From 1901 to 1915, pro suffrage groups of women and men petitioned the legislature each session — seven times — often with the support of the Maine Woman’s Christian Temperance Union and the Grange. All were unsuccessful.

To increase public awareness of and support for woman suffrage, suffrage clubs throughout the state, most aligned with the National American  Woman Suffrage Association, held lectures, debates, parades, and educational and inspirational sessions.

Lewiston Daily Sun, February 15, 1913

Opponents organized as well. The Maine Association Opposed to Suffrage for Women formed in 1913 as a chapter of a national group. They too argued their views with petitions, pamphlets, newspaper articles, and in public forums.
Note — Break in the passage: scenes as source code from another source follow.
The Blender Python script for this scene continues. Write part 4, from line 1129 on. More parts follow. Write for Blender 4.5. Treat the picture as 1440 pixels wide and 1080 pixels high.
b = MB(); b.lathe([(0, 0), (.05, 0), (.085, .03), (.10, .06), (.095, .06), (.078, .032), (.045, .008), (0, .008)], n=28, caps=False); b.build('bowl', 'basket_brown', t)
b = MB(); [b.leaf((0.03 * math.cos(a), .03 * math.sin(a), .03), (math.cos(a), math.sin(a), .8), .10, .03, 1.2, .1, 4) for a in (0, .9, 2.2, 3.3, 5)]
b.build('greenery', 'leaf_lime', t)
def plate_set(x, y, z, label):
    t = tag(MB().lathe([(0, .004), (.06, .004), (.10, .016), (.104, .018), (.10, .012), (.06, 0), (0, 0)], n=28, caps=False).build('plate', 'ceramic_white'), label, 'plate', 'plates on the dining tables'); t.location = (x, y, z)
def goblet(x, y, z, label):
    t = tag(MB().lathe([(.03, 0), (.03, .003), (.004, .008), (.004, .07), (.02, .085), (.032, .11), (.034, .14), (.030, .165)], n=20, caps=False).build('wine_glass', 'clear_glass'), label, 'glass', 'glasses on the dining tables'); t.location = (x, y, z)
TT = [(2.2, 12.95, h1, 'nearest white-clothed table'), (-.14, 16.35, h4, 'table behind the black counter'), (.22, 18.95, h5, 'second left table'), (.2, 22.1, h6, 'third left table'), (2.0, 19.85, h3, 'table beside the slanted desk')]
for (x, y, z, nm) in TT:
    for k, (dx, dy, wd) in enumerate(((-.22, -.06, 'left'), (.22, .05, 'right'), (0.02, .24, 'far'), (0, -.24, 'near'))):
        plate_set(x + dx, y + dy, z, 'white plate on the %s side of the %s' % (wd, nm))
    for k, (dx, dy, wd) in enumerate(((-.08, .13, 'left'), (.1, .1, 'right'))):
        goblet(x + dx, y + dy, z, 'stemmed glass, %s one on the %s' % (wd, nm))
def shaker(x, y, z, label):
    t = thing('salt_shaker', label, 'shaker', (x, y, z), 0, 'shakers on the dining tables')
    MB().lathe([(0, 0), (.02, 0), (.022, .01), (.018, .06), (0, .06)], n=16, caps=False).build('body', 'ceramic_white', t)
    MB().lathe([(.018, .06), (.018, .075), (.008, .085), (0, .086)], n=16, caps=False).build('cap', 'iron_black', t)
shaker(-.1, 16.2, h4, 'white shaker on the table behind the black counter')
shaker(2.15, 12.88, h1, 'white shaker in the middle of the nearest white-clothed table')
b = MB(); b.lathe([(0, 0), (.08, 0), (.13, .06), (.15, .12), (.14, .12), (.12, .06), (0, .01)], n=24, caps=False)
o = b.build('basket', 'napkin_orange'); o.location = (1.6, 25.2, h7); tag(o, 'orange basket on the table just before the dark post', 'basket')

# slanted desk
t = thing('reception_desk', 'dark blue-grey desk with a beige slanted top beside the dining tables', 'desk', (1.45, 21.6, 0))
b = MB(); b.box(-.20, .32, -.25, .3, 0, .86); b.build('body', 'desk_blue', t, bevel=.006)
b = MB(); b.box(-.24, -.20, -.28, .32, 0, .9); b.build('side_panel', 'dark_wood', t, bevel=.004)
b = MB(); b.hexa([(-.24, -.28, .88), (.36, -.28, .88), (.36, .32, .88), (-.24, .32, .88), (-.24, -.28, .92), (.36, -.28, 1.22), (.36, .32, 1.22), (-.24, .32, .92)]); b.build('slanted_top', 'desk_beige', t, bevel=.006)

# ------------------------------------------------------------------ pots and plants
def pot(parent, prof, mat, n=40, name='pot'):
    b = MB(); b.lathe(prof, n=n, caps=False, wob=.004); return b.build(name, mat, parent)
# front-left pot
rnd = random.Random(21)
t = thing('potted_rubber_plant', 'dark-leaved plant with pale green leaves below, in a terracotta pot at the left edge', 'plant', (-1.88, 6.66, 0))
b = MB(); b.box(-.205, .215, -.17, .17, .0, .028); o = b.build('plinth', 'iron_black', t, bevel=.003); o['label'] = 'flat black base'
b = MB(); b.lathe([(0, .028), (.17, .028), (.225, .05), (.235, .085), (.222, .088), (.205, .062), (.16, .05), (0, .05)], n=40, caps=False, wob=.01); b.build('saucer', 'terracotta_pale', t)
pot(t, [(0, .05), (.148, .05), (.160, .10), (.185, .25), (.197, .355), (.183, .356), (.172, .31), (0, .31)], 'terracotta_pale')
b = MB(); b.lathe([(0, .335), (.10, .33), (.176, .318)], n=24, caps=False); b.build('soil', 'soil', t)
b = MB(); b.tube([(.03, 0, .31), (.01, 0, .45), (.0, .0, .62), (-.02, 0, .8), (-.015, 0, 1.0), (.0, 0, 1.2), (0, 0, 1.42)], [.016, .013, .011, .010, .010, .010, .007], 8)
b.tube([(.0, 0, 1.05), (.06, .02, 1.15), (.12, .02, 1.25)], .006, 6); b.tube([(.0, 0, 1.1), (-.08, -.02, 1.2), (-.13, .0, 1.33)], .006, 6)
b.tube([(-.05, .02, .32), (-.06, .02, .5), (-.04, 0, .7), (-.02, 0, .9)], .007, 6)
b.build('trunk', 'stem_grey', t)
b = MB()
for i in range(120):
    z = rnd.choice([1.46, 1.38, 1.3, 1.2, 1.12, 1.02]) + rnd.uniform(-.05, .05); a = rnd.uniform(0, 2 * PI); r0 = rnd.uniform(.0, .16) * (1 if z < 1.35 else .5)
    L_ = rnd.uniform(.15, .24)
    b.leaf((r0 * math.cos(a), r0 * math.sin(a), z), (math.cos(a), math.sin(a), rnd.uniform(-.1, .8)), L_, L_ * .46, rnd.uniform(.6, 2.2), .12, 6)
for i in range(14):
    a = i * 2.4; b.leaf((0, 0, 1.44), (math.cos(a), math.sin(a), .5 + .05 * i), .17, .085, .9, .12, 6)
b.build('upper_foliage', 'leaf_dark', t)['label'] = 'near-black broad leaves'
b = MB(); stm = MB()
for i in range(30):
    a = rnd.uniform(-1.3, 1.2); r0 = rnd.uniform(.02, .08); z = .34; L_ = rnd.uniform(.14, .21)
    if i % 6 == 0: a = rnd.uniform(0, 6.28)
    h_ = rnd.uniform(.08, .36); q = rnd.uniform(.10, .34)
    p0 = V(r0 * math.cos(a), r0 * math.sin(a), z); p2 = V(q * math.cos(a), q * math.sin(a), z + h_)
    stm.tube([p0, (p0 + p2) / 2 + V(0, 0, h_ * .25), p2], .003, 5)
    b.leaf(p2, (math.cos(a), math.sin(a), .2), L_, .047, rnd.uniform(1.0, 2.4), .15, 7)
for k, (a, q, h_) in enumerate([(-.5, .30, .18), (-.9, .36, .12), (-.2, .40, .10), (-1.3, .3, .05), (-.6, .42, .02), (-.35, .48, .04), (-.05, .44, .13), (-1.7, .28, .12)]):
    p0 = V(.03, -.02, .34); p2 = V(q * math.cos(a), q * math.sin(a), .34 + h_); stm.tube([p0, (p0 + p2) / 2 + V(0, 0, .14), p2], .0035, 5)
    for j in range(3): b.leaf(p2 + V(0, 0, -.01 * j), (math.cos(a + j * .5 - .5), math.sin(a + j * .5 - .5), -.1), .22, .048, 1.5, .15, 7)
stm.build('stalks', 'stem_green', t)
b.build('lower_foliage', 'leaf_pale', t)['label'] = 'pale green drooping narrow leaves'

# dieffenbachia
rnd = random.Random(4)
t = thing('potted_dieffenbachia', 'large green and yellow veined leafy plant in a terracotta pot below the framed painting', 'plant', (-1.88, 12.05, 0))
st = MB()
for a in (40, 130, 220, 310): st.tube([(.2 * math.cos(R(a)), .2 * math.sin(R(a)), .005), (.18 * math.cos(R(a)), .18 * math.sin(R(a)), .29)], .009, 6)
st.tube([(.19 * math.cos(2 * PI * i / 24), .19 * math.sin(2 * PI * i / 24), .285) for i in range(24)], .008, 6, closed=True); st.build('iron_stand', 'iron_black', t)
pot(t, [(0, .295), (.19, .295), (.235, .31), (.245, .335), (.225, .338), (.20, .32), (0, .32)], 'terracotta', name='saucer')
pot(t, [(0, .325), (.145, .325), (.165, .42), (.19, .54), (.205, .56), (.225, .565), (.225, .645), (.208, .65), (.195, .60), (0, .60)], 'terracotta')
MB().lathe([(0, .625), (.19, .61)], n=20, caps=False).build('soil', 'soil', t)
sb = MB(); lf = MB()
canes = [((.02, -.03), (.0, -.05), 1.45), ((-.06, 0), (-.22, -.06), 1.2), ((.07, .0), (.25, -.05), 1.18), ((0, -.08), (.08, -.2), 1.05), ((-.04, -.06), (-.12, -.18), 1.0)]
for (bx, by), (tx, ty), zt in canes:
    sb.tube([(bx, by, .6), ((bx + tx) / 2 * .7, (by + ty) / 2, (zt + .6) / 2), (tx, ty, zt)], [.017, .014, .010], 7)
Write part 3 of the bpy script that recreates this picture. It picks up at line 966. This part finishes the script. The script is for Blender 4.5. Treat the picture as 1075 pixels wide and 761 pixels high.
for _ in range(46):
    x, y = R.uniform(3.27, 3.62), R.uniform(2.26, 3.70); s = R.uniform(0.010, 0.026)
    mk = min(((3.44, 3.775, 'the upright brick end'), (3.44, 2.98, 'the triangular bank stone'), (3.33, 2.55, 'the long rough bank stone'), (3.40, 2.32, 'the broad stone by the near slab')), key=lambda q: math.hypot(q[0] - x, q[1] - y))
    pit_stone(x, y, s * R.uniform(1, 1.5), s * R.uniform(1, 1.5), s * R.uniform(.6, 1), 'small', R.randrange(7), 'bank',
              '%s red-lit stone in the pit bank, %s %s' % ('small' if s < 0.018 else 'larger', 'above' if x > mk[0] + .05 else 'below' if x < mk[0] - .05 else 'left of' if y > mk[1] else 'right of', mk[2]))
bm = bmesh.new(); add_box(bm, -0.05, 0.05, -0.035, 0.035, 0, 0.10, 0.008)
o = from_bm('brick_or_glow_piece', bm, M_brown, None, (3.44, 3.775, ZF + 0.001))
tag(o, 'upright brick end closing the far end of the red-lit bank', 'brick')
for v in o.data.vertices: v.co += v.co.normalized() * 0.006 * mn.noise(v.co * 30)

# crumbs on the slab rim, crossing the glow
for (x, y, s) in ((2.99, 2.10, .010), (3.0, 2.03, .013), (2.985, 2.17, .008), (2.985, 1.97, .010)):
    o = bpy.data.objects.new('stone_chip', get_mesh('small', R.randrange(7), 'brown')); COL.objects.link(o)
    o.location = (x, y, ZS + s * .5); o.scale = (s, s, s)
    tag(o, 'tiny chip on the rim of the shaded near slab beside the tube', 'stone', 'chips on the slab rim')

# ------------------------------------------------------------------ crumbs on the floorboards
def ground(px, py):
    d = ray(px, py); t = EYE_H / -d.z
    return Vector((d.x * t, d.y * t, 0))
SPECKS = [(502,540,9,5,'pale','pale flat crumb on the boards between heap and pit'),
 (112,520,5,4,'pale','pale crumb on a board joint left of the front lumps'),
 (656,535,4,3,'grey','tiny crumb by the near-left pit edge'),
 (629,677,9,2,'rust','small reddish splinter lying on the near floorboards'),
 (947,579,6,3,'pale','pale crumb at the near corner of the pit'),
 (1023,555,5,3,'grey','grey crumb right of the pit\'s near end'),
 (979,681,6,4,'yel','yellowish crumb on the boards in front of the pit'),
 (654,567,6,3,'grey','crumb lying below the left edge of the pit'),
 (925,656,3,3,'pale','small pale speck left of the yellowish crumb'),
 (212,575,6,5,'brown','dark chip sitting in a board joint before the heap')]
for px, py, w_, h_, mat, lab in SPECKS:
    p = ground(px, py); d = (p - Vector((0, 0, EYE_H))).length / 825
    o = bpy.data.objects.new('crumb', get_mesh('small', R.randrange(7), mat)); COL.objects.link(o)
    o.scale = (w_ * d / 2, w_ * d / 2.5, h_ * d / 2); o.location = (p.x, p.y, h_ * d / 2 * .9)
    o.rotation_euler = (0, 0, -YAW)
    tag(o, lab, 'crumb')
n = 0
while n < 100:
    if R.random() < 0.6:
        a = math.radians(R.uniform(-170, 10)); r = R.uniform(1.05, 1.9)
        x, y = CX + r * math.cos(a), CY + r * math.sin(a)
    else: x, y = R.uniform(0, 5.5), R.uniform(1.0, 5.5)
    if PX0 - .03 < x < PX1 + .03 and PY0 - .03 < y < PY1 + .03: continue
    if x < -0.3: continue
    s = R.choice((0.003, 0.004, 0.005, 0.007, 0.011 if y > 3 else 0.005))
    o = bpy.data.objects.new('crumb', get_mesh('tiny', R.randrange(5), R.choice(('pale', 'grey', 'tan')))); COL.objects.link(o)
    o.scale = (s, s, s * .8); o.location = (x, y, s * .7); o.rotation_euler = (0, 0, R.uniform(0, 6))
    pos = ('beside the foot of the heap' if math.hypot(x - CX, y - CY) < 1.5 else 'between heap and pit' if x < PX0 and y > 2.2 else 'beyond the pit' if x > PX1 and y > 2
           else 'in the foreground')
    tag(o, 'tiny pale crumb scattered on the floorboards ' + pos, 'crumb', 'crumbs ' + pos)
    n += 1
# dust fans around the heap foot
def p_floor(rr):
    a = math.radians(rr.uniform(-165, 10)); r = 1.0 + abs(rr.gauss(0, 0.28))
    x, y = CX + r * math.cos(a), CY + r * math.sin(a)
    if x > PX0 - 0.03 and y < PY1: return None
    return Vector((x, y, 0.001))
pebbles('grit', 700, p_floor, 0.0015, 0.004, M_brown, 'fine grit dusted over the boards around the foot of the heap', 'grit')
In March 1913, 8,000 suffrage supporters — including some Mainers — marched on the streets of Washington, D.C. A month later, a new group, the Congressional Union for Woman Suffrage, formed to pursue a more militant style of lobbying that focused on pressuring President Woodrow Wilson and his Democratic Party.

Pro suffrage groups increasingly disagreed about appropriate tactics.

In Maine, suffragists felt close to victory — especially in 1913 when, at a hearing attended by hundreds, no one opposing suffrage appeared, and the Judiciary Committee voted that the suffrage bill “ought to pass.” A Lewiston Evening Journal headline proclaimed “Prospects of Victory Never So Bright.”

The bill was defeated. In 1915, women were sure they were nearing their goal, but again, the legislature said no.

ca. 1915 (Maine State Museum Collection)

Kennebec Journal cartoonist Tom Clancy captured the reality of generations of Maine women locked out of legislative processes and unable to participate in debates and votes that affected them.